Introduction
Service-Oriented Architecture (SOA) has succeeded in providing agile and flexible infrastructures in very large enterprise organizations and is now finding a new application in small to medium-size businesses (SMBs). SMBs face unique integration challenges since business models are more likely to focus on straightforward business-to-business integration with partners and customers. The only way for SMBs to achieve benefits like their larger counterparts is to move beyond inflexible and costly integration methods to implement loosely coupled Web services for SOA.
SMB B-2-B Integration Through Web Services
The proliferation of the Internet and World Wide Web has transformed the business model of the SMB. Having moved beyond basic Web capabilities, SMBs now look to leverage the Internet for business interactions with other groups, including customers, suppliers and partners.
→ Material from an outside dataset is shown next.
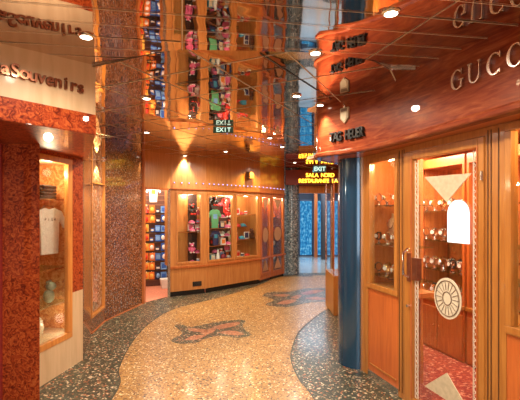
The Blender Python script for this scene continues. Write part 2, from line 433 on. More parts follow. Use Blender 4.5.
def shirt_outline(s=1):
    return [(x*s, z*s) for x, z in [(-.10, 0), (.10, 0), (.11, .22), (.115, .36), (.17, .26), (.215, .30), (.14, .44), (.05, .47), (0, .455), (-.05, .47), (-.14, .44), (-.215, .30), (-.17, .26), (-.115, .36), (-.11, .22)]]
def letters(root, text, size, mat, x0, pitch, z, depth=.012, pos=None, off=.0, y=0):
    """each letter a mesh of its own under root, standing off the plane y=0"""
    for i, ch in enumerate(text):
        if ch == ' ': continue
        cu = bpy.data.curves.new('letter', 'FONT'); cu.body = ch; cu.size = size; cu.extrude = depth/2; cu.offset = off; cu.align_x = 'CENTER'
        tmp = bpy.data.objects.new('tmp', cu); COL.objects.link(tmp)
        me = bpy.data.meshes.new_from_object(tmp); bpy.data.objects.remove(tmp); bpy.data.curves.remove(cu)
        me.name = 'letter'; me.materials.clear(); me.materials.append(mat)
        o = bpy.data.objects.new('letter', me); COL.objects.link(o); o.parent = root
        L = pos(i) if pos else T(x0+i*pitch, y, z)
        o.matrix_local = L @ Matrix.Translation((0, -depth/2, 0)) @ Matrix.Rotation(PI/2, 4, 'X')
t = thing('souvenir_shirt', 'white printed shirt hanging in the left display window', 'shirt', M=MW @ T(.40, .2, 1.16, -.25))
MB().prism(shirt_outline(1.0), -.012, .012, 'y').build('shirt_body', C(.82, .76, .66), t, bevel=.006)
letters(t, 'PISA', .042, M_black, -.055, .037, .34, .003, y=-.0125)
m = MB(); m.tube([(-.1, 0, .45), (-.05, 0, .49), (.05, 0, .49), (.1, 0, .45)], .004); m.tube([(0, 0, .49), (0, 0, .54)], .003); m.build('hanger', M_chrome, t)
t = thing('plush_toy', 'small red plush figure beside the white shirt in the left window', 'toy', M=MW @ T(.13, .2, 1.03))
MB().ball((0, 0, .05), (.045, .04, .05)).build('body', C(.6, .02, .02), t, smooth=True); MB().ball((0, 0, .13), (.038, .036, .038)).build('head', C(.62, .03, .02), t, smooth=True)
for sx in (-1, 1): MB().ball((sx*.045, -.015, .07), (.018, .018, .026)).build('arm', C(.6, .02, .02), t, smooth=True)
t = thing('model_boat', 'small model boat with cream sail on the lowest glass shelf at left', 'model boat', M=MW @ T(.2, .28, .661))
MB().prism([(-.13, .05), (.13, .05), (.09, 0), (-.10, 0)], -.03, .03, 'y').build('hull', C(.28, .12, .05), t, bevel=.006)
MB().prism([(0, .07), (.09, .07), (0, .30)], -.003, .003, 'y').build('sail', C(.8, .75, .6), t)
MB().prism([(-.01, .07), (-.09, .07), (-.01, .26)], -.003, .003, 'y').build('sail', C(.8, .75, .6), t)
MB().tube([(0, 0, .04), (0, 0, .32)], .004).build('mast', C(.2, .1, .05), t)
t = thing('shell_vase', 'pale vase with brown blotches at the foot of the left window', 'vase', M=MW @ T(.28, .28, .341))
MB().lathe([(.05, 0), (.075, .03), (.09, .1), (.075, .17), (.045, .21), (.05, .235)], 20).build('vase_body', speckle('vase_glaze', [(5, (.7, .62, .42)), (1.5, (.25, .12, .05))], 22), t, smooth=True)
MB().lathe([(.05, .235), (.053, .245), (.04, .245)], 20).build('rim', C(.4, .25, .12), t)
t = thing('plush_toy', 'green and grey plush animal on the middle shelf of the left window', 'toy', M=MW @ T(.42, .22, .661, .3))
MB().ball((0, 0, .07), (.06, .055, .07)).build('body', C(.28, .3, .2), t, smooth=True); MB().ball((0, -.02, .17), (.05, .05, .045)).build('head', C(.34, .36, .25), t, smooth=True)
for sx in (-1, 1): MB().ball((sx*.035, 0, .215), .018).build('ear', C(.25, .25, .17), t, smooth=True)

# souvenir shop lettering
t = thing('shop_sign', 'copper letters reading ta Souvenirs on the cream fascia', 'sign', M=ML @ T(0, 0, 0))
def posL(i):
    if i < 2: return T([-.028, .022][i], 0, 2.437-.001*i)
    return T(.079+(i-3)*.0527, 0, 2.435)
letters(t, 'ta Souvenirs', .115, M_copperm, 0, 0, 0, .022, posL, off=.0022)

# ------------------------------------------------------------------ speckled granite wall, left
Q = [(-1.904, 4.30), (-2.05, 4.75), (-2.19, 5.2), (-2.25, 5.8), (-2.145, 6.3), (-2.03, 6.88)]
def wallpoly(name, pts, th, z0, z1, mat, label=None):
    """a wall following pts; thickness th to the left side of the direction"""
    V = [Vector(p) for p in pts]; inner = []
    for i, p in enumerate(V):
        a = V[max(0, i-1)]; b = V[min(len(V)-1, i+1)]; d = (b-a).normalized(); inner.append((p.x-d.y*th, p.y+d.x*th))
    n = len(V); vs = [(p.x, p.y, z) for z in (z0, z1) for p in V]+[(p[0], p[1], z) for z in (z0, z1) for p in inner]
    fs = []
    for i in range(n-1):
        fs += [(i, i+1, n+i+1, n+i), (2*n+i+1, 2*n+i, 3*n+i, 3*n+i+1), (n+i, n+i+1, 3*n+i+1, 3*n+i), (i+1, i, 2*n+i, 2*n+i+1)]
    fs += [(0, n, 3*n, 2*n), (n-1, 2*n-1+0, 4*n-1, 3*n-1)]
    return struct(MB().add(vs, fs).build(name, mat), label)
wallpoly('wall_granite_near', smooth_line(Q[:3], 4), .1, 0, H, M_granite, 'speckled brown granite wall after the left display window')
wallpoly('wall_granite_far', smooth_line(Q[3:], 5), .1, 0, H, M_granite, 'curved speckled brown granite column wall before the shop doorway')
MS = frame(Q[2], (Q[3][0]-Q[2][0], Q[3][1]-Q[2][1])); LS = (Vector(Q[3])-Vector(Q[2])).length
g = MB(); g.box(0, LS, .0, .1, 0, .2, MS); g.box(0, LS, .08, .1, .2, H, MS); struct(g.build('wall_granite_middle', M_granite))
wr = sroot('window_2', MS, 'narrow mirrored glass strip with copper edges in the granite wall')
f = MB()
for a, b in ((0, .025), (LS-.025, LS)): f.box(a, b, -.006, .04, .2, 2.646)
f.box(.025, LS-.025, -.006, .04, .2, .23); f.box(.025, LS-.025, -.004, .04, 1.97, 1.985)
f.build('window_frame', M_orange, wr)
box('pane', speckle('strip_granite_reflection', [(3, (.42, .22, .12)), (3, (.3, .13, .06)), (2, (.2, .08, .04)), (1, (.5, .4, .3))], 40, .2, 1, .03), .03, LS-.03, .03, .04, .24, 2.646, wr)  # speckles put the granite's reflection into the pane colour
t = thing('wall_sconce', 'up and down wall sconce on the narrow glass strip at left', 'wall lamp', M=MS @ T(LS*.52, 0, 2.31))
m = MB(); m.box(-.05, .05, -.1, .03, -.008, .008); m.build('bracket_plate', M_chrome, t, bevel=.003)
MB().lathe([(.03, -.03), (.035, .03)], 16, T(0, -.06, 0)).build('lamp_body', M_chrome, t)
for sg in (-1, 1):
    light('lamp', 'SPOT', (0, -.05, sg*.05), 38, (1, .8, .42), t, .01, ((0 if sg < 0 else PI)-sg*.35, 0, 0), spot_size=math.radians(85), spot_blend=.5)
# orange skirting
for n, pts in enumerate((Q[2:4], Q[3:])):
    off = [(x+.012, y-.002) for x, y in smooth_line(pts, 5)]
    wallpoly('baseboard_granite', off, .012, 0, .016, M_copper, ['copper skirting of the nearer granite wall', 'copper skirting of the farther granite wall'][n])
struct(box('trim_granite_end', M_copper, -2.06, -2.0, 6.88, 7.0, 0, H), 'copper end post of the granite wall at the doorway')

# ------------------------------------------------------------------ souvenir shop front in the middle
S1, S2, S3, S4, S5 = (-1.67, 7.44), (-1.05, 7.8), (0, 8.85), (.26, 9.35), (.60, 9.86)
MA = frame(S1, (S2[0]-S1[0], S2[1]-S1[1])); LA = (Vector(S2)-Vector(S1)).length
MBf = frame(S2, (1.05, 1.05)); LB = 1.485
MC = frame(S3, (S4[0]-S3[0], S4[1]-S3[1])); LC = (Vector(S4)-Vector(S3)).length
MD = frame(S4, (S5[0]-S4[0], S5[1]-S4[1])); LD = (Vector(S5)-Vector(S4)).length
WZ0, WZ1 = .60, 1.95
def front(M, L, holes, z0, z1, wmat, wname, label, base=.09):
    m = MB(); xs = [0]+[v for h in holes for v in h]+[L]
    for i in range(0, len(xs), 2): m.box(xs[i], xs[i+1], 0, .05, z0, z1, M)
    m.box(0, L, 0, .05, base, z0, M); m.box(0, L, 0, .05, z1, H-.002, M)
    struct(m.build(wname, wmat), label)
    struct(MB().box(.02, L-.02, .02, .05, 0, base, M).build('baseboard_front', M_black), 'black recessed plinth under the '+label)
    l = MB(); l.box(-.01, L+.01, -.035, .01, WZ0-.075, WZ0-.04, M); l.box(-.01, L+.01, -.035, .01, WZ1+.055, WZ1+.075, M)
    struct(l.build('trim_ledge', M_copper), 'thin ledges along the '+label)
wn = [3]
def pane_window(M, a, b, z0, z1, label, fm=M_fw, fw=.035, etched=None):
    r = sroot('window_%d' % wn[0], M @ T(a, 0, 0), label); wn[0] += 1; L = b-a
    f = MB(); f.box(0, L, -.015, .045, z0, z0+fw); f.box(0, L, -.015, .045, z1-fw, z1); f.box(0, fw, -.015, .045, z0+fw, z1-fw); f.box(L-fw, L, -.015, .045, z0+fw, z1-fw)
    f.build('window_frame', fm, r, bevel=.004)
    box('pane', M_glass, fw, L-fw, .01, .016, z0+fw, z1-fw, r)
    if etched:
        cx = L/2; hw = (L-2*fw)*.36
        zt = z1-fw-.03; zb_ = z0+fw+.03
        M_etf = C(.5, .27, .14)
        MB().prism([(cx-hw, zt), (cx+hw, zt), (cx, zt-.28)], .004, .008, 'y').build('etched_triangle', M_etf, r)
        MB().prism([(cx-hw, zb_), (cx+hw, zb_), (cx, zb_+.28)], .004, .008, 'y').build('etched_triangle', M_etf, r)
        zc = (z0+z1)/2
        MB().prism([(cx+hw*math.cos(i*PI/12), zc+.17*math.sin(i*PI/12)) for i in range(24)], .004, .008, 'y').build('etched_oval', M_etf, r)
    return r
aA = hit(176, MA); bA = hit(202, MA)
front(MA, LA, [(aA, bA)], WZ0, WZ1, M_fw, 'wall_front_corner', 'lamp lit pilaster panel of the middle shop front')
pane_window(MA, aA, bA, WZ0, WZ1, 'corner display window under the bright wall lamp')
b1, b2, b3, b4 = .03, .70, .76, 1.43
front(MBf, LB, [(b1, b2), (b3, b4)], WZ0, WZ1, M_fw, 'wall_front_angled', 'long angled shop front of the souvenir shop')
pane_window(MBf, b1, b2, WZ0, WZ1, 'left display window of the long angled shop front')
pane_window(MBf, b3, b4, WZ0, WZ1, 'right display window of the long angled shop front')
front(MC, LC, [(.04, LC-.04)], .16, WZ1, M_copper, 'wall_front_etched', 'narrow shop front with etched glass', .06)
pane_window(MC, .04, LC-.04, .16, WZ1, 'tall etched window next to the angled shop front', M_copper, .05, True)
front(MD, LD, [(.04, LD-.04)], .16, WZ1, M_copper, 'wall_front_far', 'far shop front with etched glass of toys', .06)
pane_window(MD, .04, LD-.04, .16, WZ1, 'tall etched window of toys next to the granite column', M_copper, .04, True)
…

Alternative approaches, like Electronic Data Interchange (EDI), have been predominantly unavailable for SMBs, because they require significant setup and maintenance costs. SMBs can now use the Internet to connect directly to other companies at a fraction of the cost with Web-based integration as well as Internet-based B2B integration.
Web services have become the preferred approach to enabling Internet-based integration between SMBs and other companies. Web services are software interfaces based on a set of widely accepted standards. By supporting such standards, companies can interoperate with other firms that also support the same standards, easily facilitating interactions. SMBs have specifically benefited from using Web services within their company structure, because they can now integrate with other organizations for B2B interaction without expanding their small IT environments and straining their budgets.
Architecture in the SMB: Loosely Coupled Web Services
In order for SMBs to take full advantage of Web services, their enterprises must move beyond the simple requirements of Web services-based integration and create an architecture that provides for the loose coupling of services in a SOA.
SMBs can leverage various approaches to Web services. Usually, SMBs can rely on the capabilities of HTTP, the underlying Web protocol that facilitates interaction necessary for simple authentication or SSL security. A portion of HTTP traffic utilizes the Representation State Transfer (REST) approach. REST is a simplistic Web services approach based on HTTP and has been an adequate method for some SMBs, while others find REST too limiting in its point-to-point integration. The most widely used protocol for Web services has been Simple Object Access Protocol (SOAP). SOAP also runs on HTTP, while simultaneously supporting numerous standards, such as security, reliability and other value-added capabilities. SOAP has been the most unifying, generic option for SMBs, promoting the best interoperation between companies. However, even in SOAP-based Web services, there is still a need for an architecture that provides for loose coupling of Web services.